Nothing may be dropped or altered: reproduce all the data.

— begin —

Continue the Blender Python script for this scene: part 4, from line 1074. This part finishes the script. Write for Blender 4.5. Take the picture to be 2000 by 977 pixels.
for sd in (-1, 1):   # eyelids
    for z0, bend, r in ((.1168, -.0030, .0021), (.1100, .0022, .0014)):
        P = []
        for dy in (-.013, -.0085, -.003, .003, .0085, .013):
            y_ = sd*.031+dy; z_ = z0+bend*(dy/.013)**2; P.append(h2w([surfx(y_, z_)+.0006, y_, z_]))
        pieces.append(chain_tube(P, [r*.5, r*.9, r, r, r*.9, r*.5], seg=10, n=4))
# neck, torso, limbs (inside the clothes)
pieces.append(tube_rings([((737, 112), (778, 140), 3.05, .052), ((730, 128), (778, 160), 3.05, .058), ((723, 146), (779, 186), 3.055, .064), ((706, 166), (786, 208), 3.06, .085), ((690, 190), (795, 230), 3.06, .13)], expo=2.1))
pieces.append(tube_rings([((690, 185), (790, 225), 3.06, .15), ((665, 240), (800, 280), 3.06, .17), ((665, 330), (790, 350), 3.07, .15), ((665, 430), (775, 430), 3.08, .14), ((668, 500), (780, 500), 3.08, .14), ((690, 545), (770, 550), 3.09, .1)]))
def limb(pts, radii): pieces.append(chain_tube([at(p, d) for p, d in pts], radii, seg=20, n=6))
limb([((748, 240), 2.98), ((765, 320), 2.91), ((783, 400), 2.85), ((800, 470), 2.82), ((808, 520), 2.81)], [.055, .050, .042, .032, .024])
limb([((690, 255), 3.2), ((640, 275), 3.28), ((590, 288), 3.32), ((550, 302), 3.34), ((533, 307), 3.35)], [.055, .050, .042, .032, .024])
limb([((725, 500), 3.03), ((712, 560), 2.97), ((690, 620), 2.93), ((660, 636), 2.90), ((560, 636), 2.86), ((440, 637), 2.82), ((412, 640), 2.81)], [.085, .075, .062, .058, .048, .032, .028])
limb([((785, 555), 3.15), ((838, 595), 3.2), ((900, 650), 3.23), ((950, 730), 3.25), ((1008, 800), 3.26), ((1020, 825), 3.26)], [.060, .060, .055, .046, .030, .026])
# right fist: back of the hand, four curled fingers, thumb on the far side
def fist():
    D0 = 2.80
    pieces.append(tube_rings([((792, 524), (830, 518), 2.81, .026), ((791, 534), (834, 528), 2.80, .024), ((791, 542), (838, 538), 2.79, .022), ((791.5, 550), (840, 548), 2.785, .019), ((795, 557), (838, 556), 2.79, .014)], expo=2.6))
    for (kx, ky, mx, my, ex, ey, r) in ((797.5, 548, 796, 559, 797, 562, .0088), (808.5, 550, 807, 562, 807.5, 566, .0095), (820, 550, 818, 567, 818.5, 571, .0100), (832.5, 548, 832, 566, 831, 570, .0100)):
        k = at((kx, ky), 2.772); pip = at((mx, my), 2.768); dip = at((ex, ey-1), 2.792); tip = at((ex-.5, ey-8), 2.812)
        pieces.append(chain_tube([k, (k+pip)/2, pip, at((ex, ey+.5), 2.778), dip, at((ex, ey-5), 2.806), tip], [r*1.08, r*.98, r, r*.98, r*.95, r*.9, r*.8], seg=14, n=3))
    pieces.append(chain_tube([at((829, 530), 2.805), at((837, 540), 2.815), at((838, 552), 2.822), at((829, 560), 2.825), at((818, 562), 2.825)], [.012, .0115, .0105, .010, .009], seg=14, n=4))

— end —

Problem solution
Continue the Blender Python script for this scene: part 4, from line 1074. This part finishes the script. Write for Blender 4.5. Take the picture to be 2000 by 977 pixels.
for sd in (-1, 1):   # eyelids
    for z0, bend, r in ((.1168, -.0030, .0021), (.1100, .0022, .0014)):
        P = []
        for dy in (-.013, -.0085, -.003, .003, .0085, .013):
            y_ = sd*.031+dy; z_ = z0+bend*(dy/.013)**2; P.append(h2w([surfx(y_, z_)+.0006, y_, z_]))
        pieces.append(chain_tube(P, [r*.5, r*.9, r, r, r*.9, r*.5], seg=10, n=4))
# neck, torso, limbs (inside the clothes)
pieces.append(tube_rings([((737, 112), (778, 140), 3.05, .052), ((730, 128), (778, 160), 3.05, .058), ((723, 146), (779, 186), 3.055, .064), ((706, 166), (786, 208), 3.06, .085), ((690, 190), (795, 230), 3.06, .13)], expo=2.1))
pieces.append(tube_rings([((690, 185), (790, 225), 3.06, .15), ((665, 240), (800, 280), 3.06, .17), ((665, 330), (790, 350), 3.07, .15), ((665, 430), (775, 430), 3.08, .14), ((668, 500), (780, 500), 3.08, .14), ((690, 545), (770, 550), 3.09, .1)]))
def limb(pts, radii): pieces.append(chain_tube([at(p, d) for p, d in pts], radii, seg=20, n=6))
limb([((748, 240), 2.98), ((765, 320), 2.91), ((783, 400), 2.85), ((800, 470), 2.82), ((808, 520), 2.81)], [.055, .050, .042, .032, .024])
limb([((690, 255), 3.2), ((640, 275), 3.28), ((590, 288), 3.32), ((550, 302), 3.34), ((533, 307), 3.35)], [.055, .050, .042, .032, .024])
limb([((725, 500), 3.03), ((712, 560), 2.97), ((690, 620), 2.93), ((660, 636), 2.90), ((560, 636), 2.86), ((440, 637), 2.82), ((412, 640), 2.81)], [.085, .075, .062, .058, .048, .032, .028])
limb([((785, 555), 3.15), ((838, 595), 3.2), ((900, 650), 3.23), ((950, 730), 3.25), ((1008, 800), 3.26), ((1020, 825), 3.26)], [.060, .060, .055, .046, .030, .026])
# right fist: back of the hand, four curled fingers, thumb on the far side
def fist():
    D0 = 2.80
    pieces.append(tube_rings([((792, 524), (830, 518), 2.81, .026), ((791, 534), (834, 528), 2.80, .024), ((791, 542), (838, 538), 2.79, .022), ((791.5, 550), (840, 548), 2.785, .019), ((795, 557), (838, 556), 2.79, .014)], expo=2.6))
    for (kx, ky, mx, my, ex, ey, r) in ((797.5, 548, 796, 559, 797, 562, .0088), (808.5, 550, 807, 562, 807.5, 566, .0095), (820, 550, 818, 567, 818.5, 571, .0100), (832.5, 548, 832, 566, 831, 570, .0100)):
        k = at((kx, ky), 2.772); pip = at((mx, my), 2.768); dip = at((ex, ey-1), 2.792); tip = at((ex-.5, ey-8), 2.812)
        pieces.append(chain_tube([k, (k+pip)/2, pip, at((ex, ey+.5), 2.778), dip, at((ex, ey-5), 2.806), tip], [r*1.08, r*.98, r, r*.98, r*.95, r*.9, r*.8], seg=14, n=3))
    pieces.append(chain_tube([at((829, 530), 2.805), at((837, 540), 2.815), at((838, 552), 2.822), at((829, 560), 2.825), at((818, 562), 2.825)], [.012, .0115, .0105, .010, .009], seg=14, n=4))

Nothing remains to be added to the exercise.